Lebanon election postponed to May 7

Fuente: 
Your Middle East (AFP)
Fecha de publicación: 
30 Abr 2014

Lebanon's parliament failed Wednesday to elect a president, for a second time in a week, raising fears the post will remain vacant amid tensions over neighbouring war-torn Syria.

Damascus ally the Hezbollah bloc refused to attend Wednesday's session, ensuring parliament was left without the quorum needed to vote for a successor to incumbent President Michel Sleiman.

Parliament speaker "Nabih Berri has set ... May 7 as a new date to hold a parliamentary session, given the lack of quorum on Wednesday", the National News Agency reported.

Deputies are faced with a choice between Samir Geagea, a fierce opponent of the Syrian government and its ally Hezbollah, and Michel Aoun, who is backed by the Lebanese Shiite movement.

The animosity between the rival Christian leaders dates back to the civil war that ravaged Lebanon from 1975 to 1990.

Sleiman's term expires on May 25 and parliament has until then to elect a successor. If it fails to do so, the government will assume all executive powers, a scenario Lebanon experienced in 1988 and in 2007.

Over the years, the choice of president in Lebanon has been dictated by foreign powers, particularly Syria, which dominated the Mediterranean country for nearly three decades.

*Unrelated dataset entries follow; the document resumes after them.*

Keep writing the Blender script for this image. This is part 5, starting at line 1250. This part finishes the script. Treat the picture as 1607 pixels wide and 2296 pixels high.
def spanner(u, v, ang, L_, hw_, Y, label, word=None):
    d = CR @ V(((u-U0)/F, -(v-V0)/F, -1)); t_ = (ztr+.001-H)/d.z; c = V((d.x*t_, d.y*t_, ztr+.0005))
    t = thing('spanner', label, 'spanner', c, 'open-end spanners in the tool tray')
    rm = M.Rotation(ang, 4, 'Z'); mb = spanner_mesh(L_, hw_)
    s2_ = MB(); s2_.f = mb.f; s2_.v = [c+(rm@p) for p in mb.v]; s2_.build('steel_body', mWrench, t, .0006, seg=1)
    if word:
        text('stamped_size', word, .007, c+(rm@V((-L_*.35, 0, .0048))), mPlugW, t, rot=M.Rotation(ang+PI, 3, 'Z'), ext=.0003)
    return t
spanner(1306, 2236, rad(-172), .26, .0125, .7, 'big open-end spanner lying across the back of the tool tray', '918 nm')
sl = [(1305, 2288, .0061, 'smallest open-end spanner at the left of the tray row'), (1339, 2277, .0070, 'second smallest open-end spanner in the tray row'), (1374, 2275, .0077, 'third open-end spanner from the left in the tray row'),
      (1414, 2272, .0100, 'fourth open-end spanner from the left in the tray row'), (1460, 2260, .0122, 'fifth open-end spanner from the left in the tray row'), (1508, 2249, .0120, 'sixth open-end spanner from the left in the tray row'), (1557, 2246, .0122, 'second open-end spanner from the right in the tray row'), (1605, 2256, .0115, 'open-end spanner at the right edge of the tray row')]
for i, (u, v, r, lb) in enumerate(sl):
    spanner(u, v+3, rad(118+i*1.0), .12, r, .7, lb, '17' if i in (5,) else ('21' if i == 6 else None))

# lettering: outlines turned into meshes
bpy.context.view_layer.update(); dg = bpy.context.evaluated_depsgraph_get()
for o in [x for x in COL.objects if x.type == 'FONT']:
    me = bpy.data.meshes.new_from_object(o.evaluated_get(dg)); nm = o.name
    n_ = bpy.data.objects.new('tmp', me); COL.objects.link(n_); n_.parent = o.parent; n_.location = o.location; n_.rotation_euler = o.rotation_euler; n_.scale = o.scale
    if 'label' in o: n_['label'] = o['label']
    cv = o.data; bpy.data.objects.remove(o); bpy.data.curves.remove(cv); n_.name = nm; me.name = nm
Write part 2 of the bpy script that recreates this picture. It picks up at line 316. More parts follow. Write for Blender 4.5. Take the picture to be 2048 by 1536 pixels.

Despite the withdrawal of its troops from Lebanon in 2005 and its own three-year conflict, Syria still has a say in Lebanon, largely through Hezbollah, whose forces have been fighting alongside those of the Damascus regime.

Hezbollah's arsenal and its involvement in the Syrian war are the main bones of contention between Lebanon's rival political camps supported by Damascus and Tehran on one side and Riyadh and Washington on the other.

Analysts say the lack of a consensus between the factions and their foreign sponsors is likely to leave Lebanon without a president beyond May 25.

 

- 'Not a burning issue' -

 

"I am inclined to assume that we will not have presidential elections by the end of... the constitutional period" because the Hezbollah camp cannot accept Geagea and its March 14 rivals cannot accept Aoun, said Hilal Khashan, political science professor at the American University of Beirut.

"Lebanon does not feature prominently, neither for Saudi Arabia nor for Iran right now," said Khashan. "Even the US is not even interested in Lebanon, but in other issues in the region."

The presidency is by tradition reserved for a candidate from the Maronite Christian community.

But the post is largely ceremonial, and Khashan said it is thus not a "burning issue" for Riyadh and Tehran, whose regional rivalry is currently focused on Syria and Yemen.

Parliament's failure to reach consensus reflects the hostility between the rival standard-bearers.

Fiercely anti-Syria figure Geagea, Lebanon's only civil war warlord to have been convicted and jailed, defends his candidacy by saying he has sought forgiveness for his past "mistakes".

His rival Aoun, an ex-army chief, fought against Geagea's Lebanese Forces and also launched a "war of liberation" against Syria, before going into exile in France.

He returned to Lebanon in 2005 but his stance towards Damascus changed radically and he became a key ally of Syria backer Hezbollah.

But as with the civil war, it may well be that neither man will emerge victorious from their latest battle.

"Eventually, the Iranians and the Saudis are bound to reach a regional settlement, but it will take time," analyst Khashan said.

 

- Seven soldiers wounded -

 

Meanwhile in a fresh sign of the risks of spillover from the conflict in neighbouring Syria, Syrian rebels ambushed a Lebanese army patrol on the outskirts of the border town of Arsal wounding seven soldiers, a security source told AFP.

Hours later, the Syrian air force struck the Lebanese Sunni town, which is host to more than 100,000 Syrian refugees.

The Lebanese army deployed in Arsal on March 19.

The town, which is a major rebel supply route, has suffered repeated strikes by the Syrian air force, some of them deadly.